Package Fees and Bundled Products
Some lenders offer packaged home loan products that bundle a fixed rate home loan with an offset account, credit card, and fee waivers in exchange for an annual package fee of $300 to $400. Whether this represents value depends on how many of the included features you'll actually use.
For borrowers who want an offset account and already use a credit card, the package fee can be justified by the savings on individual account fees and the convenience of managing everything through one institution. For those who only need the loan itself, paying for unused features adds unnecessary cost.
Discharge Fees at the End of the Loan
When you pay off your fixed rate home loan or refinance after the fixed period ends, the lender charges a discharge fee to cover the administrative work involved in releasing the mortgage over your property. This fee typically ranges from $300 to $500.
Discharge fees apply to most home loan products, not just fixed rate loans, but they're worth remembering when you're budgeting for a refinance or final loan repayment. Some borrowers are caught off guard by this cost when they're already managing settlement expenses on a new property or finalising a sale.
Comparing Total Costs Across Lenders
When you apply for a home loan, focus on the comparison rate rather than the advertised interest rate alone.
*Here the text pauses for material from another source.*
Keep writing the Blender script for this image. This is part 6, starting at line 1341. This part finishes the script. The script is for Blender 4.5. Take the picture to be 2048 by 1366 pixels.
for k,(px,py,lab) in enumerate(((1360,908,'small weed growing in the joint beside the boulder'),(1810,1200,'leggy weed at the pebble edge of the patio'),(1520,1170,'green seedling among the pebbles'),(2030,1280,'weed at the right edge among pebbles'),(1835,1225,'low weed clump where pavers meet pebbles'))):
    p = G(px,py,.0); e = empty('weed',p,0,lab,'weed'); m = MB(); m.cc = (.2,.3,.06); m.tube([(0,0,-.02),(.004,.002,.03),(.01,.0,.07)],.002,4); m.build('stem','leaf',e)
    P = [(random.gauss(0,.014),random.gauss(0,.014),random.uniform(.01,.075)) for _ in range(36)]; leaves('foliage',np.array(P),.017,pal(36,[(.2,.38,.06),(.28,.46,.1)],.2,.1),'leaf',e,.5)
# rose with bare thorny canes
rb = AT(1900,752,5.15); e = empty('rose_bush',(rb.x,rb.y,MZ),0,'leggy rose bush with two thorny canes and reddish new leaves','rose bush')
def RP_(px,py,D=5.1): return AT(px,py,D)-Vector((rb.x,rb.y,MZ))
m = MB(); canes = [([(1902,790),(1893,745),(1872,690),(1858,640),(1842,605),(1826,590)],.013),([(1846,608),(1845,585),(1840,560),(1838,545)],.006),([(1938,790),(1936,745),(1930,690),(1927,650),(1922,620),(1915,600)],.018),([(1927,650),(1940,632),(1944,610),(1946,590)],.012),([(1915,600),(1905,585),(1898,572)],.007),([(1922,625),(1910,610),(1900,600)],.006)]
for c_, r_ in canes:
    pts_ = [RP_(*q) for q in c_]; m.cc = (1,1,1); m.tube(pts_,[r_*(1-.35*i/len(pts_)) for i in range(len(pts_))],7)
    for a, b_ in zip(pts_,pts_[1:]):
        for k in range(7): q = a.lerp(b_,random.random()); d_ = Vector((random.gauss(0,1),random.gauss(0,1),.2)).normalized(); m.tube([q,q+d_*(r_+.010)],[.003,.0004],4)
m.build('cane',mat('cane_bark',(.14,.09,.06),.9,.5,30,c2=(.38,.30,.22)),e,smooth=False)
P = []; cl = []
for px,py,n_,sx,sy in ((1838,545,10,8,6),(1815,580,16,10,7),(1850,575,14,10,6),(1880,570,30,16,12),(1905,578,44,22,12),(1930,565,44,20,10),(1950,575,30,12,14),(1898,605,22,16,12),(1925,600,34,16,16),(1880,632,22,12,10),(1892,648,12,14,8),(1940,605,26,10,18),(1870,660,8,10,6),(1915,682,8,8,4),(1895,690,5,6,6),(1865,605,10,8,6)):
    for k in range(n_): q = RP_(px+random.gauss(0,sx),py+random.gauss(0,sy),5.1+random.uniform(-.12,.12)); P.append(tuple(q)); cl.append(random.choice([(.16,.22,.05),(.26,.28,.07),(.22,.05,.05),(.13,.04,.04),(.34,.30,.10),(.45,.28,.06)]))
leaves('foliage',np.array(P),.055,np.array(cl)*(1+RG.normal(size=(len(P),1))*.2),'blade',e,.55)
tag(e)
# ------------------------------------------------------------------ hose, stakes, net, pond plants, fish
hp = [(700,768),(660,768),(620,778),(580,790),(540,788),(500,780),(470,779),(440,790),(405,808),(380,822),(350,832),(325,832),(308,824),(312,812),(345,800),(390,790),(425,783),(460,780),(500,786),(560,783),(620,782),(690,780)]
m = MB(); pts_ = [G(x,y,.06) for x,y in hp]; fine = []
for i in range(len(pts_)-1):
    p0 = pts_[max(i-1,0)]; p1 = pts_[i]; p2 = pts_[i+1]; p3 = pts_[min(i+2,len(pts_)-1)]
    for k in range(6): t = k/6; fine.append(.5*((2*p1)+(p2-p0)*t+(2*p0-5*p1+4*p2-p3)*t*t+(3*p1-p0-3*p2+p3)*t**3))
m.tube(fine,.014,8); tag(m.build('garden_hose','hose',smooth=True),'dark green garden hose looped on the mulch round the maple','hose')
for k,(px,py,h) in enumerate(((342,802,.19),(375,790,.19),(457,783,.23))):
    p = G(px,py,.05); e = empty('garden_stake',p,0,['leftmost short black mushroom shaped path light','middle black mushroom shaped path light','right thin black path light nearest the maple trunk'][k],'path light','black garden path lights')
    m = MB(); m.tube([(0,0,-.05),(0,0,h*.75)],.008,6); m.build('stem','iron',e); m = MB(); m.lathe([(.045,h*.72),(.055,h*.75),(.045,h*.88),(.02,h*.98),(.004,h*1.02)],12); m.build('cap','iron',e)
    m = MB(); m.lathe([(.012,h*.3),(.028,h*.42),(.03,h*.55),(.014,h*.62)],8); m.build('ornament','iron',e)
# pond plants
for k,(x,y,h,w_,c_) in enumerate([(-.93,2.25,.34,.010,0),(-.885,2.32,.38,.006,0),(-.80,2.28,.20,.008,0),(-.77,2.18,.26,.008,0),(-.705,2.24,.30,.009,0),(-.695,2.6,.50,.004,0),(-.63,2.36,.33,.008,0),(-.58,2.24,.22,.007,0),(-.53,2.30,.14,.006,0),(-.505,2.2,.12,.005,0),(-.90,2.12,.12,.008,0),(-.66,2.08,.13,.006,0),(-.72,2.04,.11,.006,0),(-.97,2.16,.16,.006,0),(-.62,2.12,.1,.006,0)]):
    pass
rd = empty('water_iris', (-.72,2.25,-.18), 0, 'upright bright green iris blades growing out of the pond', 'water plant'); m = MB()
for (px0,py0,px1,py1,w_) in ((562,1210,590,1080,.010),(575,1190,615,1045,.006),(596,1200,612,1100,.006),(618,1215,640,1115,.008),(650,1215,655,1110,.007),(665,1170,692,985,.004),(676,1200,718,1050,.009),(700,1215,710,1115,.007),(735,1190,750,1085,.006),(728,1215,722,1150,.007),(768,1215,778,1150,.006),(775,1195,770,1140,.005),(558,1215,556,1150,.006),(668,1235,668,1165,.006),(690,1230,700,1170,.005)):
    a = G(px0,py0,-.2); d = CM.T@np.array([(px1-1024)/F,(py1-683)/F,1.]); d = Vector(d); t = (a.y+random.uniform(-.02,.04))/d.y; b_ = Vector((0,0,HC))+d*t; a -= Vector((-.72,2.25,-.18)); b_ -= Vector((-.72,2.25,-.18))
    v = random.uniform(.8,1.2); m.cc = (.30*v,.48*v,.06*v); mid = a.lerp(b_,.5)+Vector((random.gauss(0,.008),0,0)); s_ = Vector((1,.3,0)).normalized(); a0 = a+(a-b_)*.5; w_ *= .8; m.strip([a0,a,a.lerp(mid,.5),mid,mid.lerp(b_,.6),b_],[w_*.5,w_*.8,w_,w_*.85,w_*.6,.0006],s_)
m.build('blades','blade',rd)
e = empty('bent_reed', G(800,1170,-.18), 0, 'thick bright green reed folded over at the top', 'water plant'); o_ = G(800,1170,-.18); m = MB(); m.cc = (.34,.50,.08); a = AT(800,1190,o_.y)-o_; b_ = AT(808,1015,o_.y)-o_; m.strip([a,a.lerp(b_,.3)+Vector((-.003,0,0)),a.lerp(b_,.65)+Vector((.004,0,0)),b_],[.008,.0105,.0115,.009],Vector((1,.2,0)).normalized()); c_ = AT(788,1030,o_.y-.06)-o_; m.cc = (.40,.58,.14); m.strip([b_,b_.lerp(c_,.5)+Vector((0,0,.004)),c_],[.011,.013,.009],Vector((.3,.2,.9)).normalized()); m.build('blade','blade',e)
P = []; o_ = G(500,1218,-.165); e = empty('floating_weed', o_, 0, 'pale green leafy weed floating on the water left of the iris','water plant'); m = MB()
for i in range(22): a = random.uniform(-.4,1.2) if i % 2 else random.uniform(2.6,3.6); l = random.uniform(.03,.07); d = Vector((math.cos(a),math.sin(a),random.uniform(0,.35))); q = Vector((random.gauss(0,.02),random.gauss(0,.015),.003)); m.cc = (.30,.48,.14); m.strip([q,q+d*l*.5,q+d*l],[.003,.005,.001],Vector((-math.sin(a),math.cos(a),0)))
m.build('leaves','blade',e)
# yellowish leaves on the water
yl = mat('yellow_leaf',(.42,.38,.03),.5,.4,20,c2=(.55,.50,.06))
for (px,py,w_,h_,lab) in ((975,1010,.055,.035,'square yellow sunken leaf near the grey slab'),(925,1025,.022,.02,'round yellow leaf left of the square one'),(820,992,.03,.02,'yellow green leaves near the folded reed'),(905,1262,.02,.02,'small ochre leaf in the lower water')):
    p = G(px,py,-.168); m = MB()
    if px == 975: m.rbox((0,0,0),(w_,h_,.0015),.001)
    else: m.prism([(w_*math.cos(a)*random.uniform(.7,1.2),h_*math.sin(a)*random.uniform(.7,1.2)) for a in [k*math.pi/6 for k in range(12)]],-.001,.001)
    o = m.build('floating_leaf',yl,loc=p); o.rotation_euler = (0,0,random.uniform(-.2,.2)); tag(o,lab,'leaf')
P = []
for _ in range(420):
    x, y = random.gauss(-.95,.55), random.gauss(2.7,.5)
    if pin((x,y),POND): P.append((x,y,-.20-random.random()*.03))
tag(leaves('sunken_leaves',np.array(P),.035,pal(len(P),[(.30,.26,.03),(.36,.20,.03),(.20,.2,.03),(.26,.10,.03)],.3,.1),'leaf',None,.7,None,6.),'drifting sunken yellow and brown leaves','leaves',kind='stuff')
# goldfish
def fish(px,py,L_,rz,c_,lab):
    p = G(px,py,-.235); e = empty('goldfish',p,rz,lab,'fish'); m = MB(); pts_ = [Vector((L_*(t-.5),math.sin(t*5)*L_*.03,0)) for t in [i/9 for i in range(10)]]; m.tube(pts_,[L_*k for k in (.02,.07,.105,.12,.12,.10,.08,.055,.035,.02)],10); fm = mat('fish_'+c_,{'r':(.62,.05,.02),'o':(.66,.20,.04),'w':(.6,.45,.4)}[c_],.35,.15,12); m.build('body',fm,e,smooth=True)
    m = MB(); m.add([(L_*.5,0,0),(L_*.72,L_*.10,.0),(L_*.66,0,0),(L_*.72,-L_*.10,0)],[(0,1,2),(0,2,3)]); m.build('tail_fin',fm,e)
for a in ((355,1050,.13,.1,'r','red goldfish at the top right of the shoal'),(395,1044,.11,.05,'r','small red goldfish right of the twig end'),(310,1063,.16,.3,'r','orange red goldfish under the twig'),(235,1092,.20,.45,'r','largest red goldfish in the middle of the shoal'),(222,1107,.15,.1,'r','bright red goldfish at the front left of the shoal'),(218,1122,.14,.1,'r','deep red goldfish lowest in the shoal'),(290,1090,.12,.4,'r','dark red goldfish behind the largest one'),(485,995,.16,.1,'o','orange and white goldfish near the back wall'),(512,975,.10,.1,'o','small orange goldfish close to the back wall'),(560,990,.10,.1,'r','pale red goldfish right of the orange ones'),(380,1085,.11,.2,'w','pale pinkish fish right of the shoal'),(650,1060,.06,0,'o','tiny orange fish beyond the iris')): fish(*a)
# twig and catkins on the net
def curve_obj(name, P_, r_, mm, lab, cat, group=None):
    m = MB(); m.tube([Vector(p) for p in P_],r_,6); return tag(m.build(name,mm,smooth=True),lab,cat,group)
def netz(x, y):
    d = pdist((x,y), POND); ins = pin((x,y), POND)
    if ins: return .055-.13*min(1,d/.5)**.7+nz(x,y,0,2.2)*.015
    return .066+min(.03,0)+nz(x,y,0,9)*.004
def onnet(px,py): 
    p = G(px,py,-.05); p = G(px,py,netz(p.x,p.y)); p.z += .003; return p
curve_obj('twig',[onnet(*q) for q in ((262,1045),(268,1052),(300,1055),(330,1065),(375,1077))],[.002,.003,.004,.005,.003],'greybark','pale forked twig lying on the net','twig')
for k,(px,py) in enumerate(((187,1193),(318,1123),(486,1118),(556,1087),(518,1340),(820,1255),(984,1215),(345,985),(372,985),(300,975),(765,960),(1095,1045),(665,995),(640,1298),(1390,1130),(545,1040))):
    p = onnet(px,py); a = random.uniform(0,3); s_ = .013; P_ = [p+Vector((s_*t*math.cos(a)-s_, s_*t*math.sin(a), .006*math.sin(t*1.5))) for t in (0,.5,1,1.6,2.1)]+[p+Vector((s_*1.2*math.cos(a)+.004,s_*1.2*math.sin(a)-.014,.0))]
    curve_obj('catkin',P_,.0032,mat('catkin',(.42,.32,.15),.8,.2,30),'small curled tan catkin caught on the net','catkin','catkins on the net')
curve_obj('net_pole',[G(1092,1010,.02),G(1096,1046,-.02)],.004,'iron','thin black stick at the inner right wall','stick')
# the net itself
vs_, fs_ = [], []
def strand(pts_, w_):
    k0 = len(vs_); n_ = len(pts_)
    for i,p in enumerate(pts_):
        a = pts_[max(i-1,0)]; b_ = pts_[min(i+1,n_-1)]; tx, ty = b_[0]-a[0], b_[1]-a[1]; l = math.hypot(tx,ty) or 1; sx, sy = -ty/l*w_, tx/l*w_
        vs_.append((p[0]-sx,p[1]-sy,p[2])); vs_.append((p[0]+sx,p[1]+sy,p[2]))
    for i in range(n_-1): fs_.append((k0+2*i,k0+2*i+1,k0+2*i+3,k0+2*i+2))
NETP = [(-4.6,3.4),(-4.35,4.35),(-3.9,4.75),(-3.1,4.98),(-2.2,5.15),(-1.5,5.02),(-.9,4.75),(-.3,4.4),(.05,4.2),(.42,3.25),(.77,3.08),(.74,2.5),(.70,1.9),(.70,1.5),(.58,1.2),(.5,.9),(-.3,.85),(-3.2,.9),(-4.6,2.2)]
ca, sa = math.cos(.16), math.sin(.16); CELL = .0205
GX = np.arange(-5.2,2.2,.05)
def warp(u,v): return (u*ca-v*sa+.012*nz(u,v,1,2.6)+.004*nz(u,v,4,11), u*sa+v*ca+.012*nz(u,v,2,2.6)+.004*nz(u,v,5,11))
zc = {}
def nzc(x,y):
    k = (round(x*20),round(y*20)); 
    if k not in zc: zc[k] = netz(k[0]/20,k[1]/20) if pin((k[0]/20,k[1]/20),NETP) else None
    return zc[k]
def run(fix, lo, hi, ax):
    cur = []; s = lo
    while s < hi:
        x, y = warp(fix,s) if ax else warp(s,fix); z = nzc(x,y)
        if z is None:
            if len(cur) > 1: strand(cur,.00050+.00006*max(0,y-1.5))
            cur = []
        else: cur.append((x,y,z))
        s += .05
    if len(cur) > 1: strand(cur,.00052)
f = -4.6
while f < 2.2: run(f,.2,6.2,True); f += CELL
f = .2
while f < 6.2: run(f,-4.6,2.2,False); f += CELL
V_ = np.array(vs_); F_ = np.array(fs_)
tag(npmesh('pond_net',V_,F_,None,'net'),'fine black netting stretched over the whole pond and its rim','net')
The comparison rate incorporates most fees and charges into a single percentage, giving you a clearer picture of what the loan will actually cost over its life.
That said, comparison rates don't capture break costs or restrictions on extra repayments, both of which can significantly affect the total cost of a fixed interest rate home loan if your circumstances change. A full review of your home loan application should consider both the numerical costs and the flexibility you'll need based on your plans for the property and your financial situation over the next few years.
When you're weighing up whether a fixed rate home loan suits your situation, the decision comes down to more than just the interest rate. The fees, restrictions, and potential break costs need to fit with your plans for the property and your broader financial goals. Call one of our team or book an appointment at a time that works for you, and we'll walk through your home loan options to find a structure that supports where you're heading.
Frequently Asked Questions
What fees do I pay upfront when taking out a fixed rate home loan?
You'll typically pay an application or establishment fee of $250 to $600, a property valuation fee of $200 to $400, and legal documentation fees of $300 to $800. Some lenders waive the application fee depending on your loan amount or if you take out a packaged product.
What are break costs and when do they apply?
Break costs are charges you pay if you exit a fixed rate loan early by refinancing, selling, or making repayments above the allowed limit. They compensate the lender for lost interest and can be substantial if interest rates have fallen since you fixed your rate.
Can I make extra repayments on a fixed rate home loan?
Most fixed rate loans allow extra repayments of $10,000 to $30,000 per year without penalty, though some don't permit any additional repayments during the fixed period. Exceeding these limits usually triggers break costs.
Do fixed rate home loans have higher ongoing fees than variable loans?
Yes, fixed rate loans typically have monthly account-keeping fees of $10 to $15, which is often higher than variable rate products. Over a three-year fixed period, this can add an extra $360 to $540 in costs.
What is a comparison rate and why does it matter?
A comparison rate incorporates the interest rate plus most fees and charges into a single percentage, giving you a clearer view of the loan's true cost. However, it doesn't capture break costs or repayment restrictions, so you should review those separately.